◆ Short exercise: Reproduce all lines of the listing below in which the word "scene" occurs.
[Begin Information supplied]
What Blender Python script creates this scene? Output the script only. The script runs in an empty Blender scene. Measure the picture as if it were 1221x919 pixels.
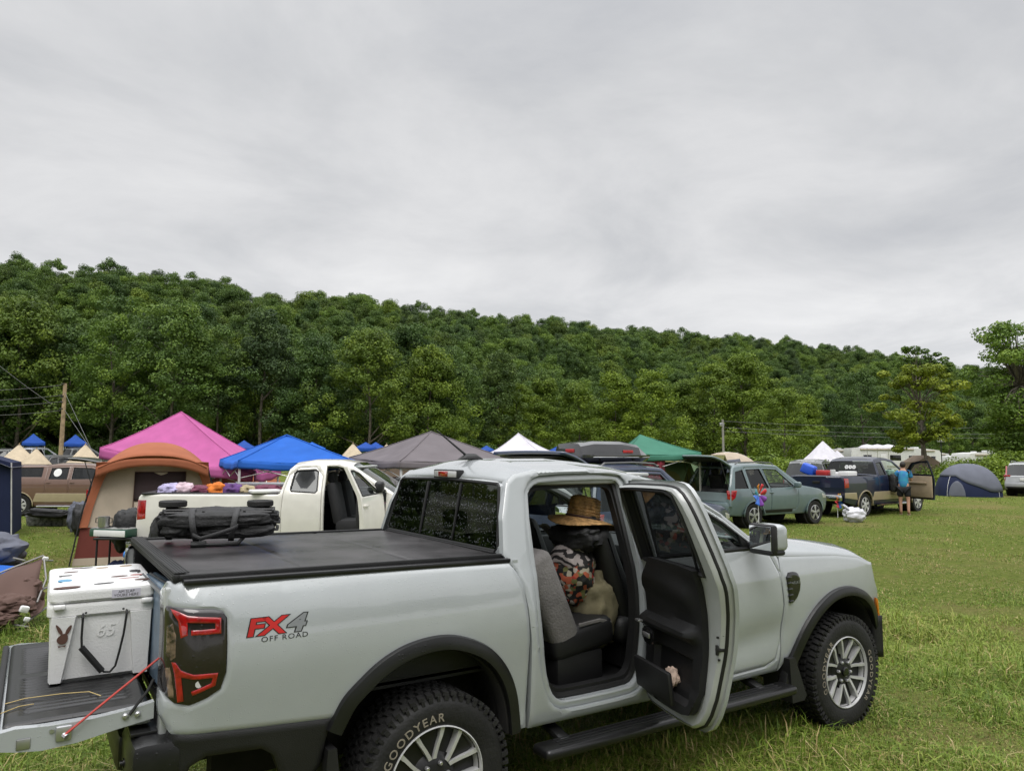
import bpy, bmesh, math, random
import numpy as np
from mathutils import Vector, Matrix, Euler, noise as mnoise
from mathutils.geometry import delaunay_2d_cdt
random.seed(7); rng = np.random.default_rng(7)
SC = bpy.context.scene; COL = SC.collection
R = math.radians

# ------------------------------------------------------------------ camera
CAM_F, CAM_P = 875.56, (-4.958, -4.1788, 1.9078)
YAW, PITCH, ROLL = 0.5753, 0.0961, 0.0037
def cam_basis():
    f = np.array([math.sin(YAW)*math.cos(PITCH), math.cos(YAW)*math.cos(PITCH), math.sin(PITCH)])
    r = np.array([math.cos(YAW), -math.sin(YAW), 0.0]); u = np.cross(r, f)
    c, s = math.cos(ROLL), math.sin(ROLL)
    return f, c*r+s*u, -s*r+c*u
_f, _r, _u = cam_basis()
cd = bpy.data.cameras.new('camera'); cam = bpy.data.objects.new('camera', cd); COL.objects.link(cam)
cam.matrix_world = Matrix(((_r[0], _u[0], -_f[0], CAM_P[0]), (_r[1], _u[1], -_f[1], CAM_P[1]), (_r[2], _u[2], -_f[2], CAM_P[2]), (0, 0, 0, 1)))
cd.sensor_fit = 'HORIZONTAL'; cd.sensor_width = 36; cd.lens = 36*CAM_F/1221
cd.clip_start = .05; cd.clip_end = 3000
SC.camera = cam
FW = Vector((math.sin(YAW), math.cos(YAW), 0)); RT = Vector((math.cos(YAW), -math.sin(YAW), 0))

# ------------------------------------------------------------------ overcast sky, soft sun, exposure
world = bpy.data.worlds.new('World'); SC.world = world; world.use_nodes = True
wt = world.node_tree; wt.nodes.clear()
def N(t, ty, **kw):
    n = t.nodes.new(ty)
    for k, v in kw.items():
        if k in n.inputs.keys() if hasattr(n.inputs, 'keys') else False: n.inputs[k].default_value = v
        else: setattr(n, k, v)
    return n
def ramp(t, fac, stops, interp='LINEAR'):
    n = t.nodes.new('ShaderNodeValToRGB'); n.color_ramp.interpolation = interp
    els = n.color_ramp.elements
    while len(els) < len(stops): els.new(.5)
    for e, (p, c) in zip(els, stops):
        e.position = p; e.color = (c, c, c, 1) if isinstance(c, (int, float)) else tuple(c)+(1,)
    if fac is not None: t.links.new(fac, n.inputs[0])
    return n.outputs[0]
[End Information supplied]
◆ Response below:
What Blender Python script creates this scene? Output the script only. The script runs in an empty Blender scene. Measure the picture as if it were 1221x919 pixels.
SC = bpy.context.scene; COL = SC.collection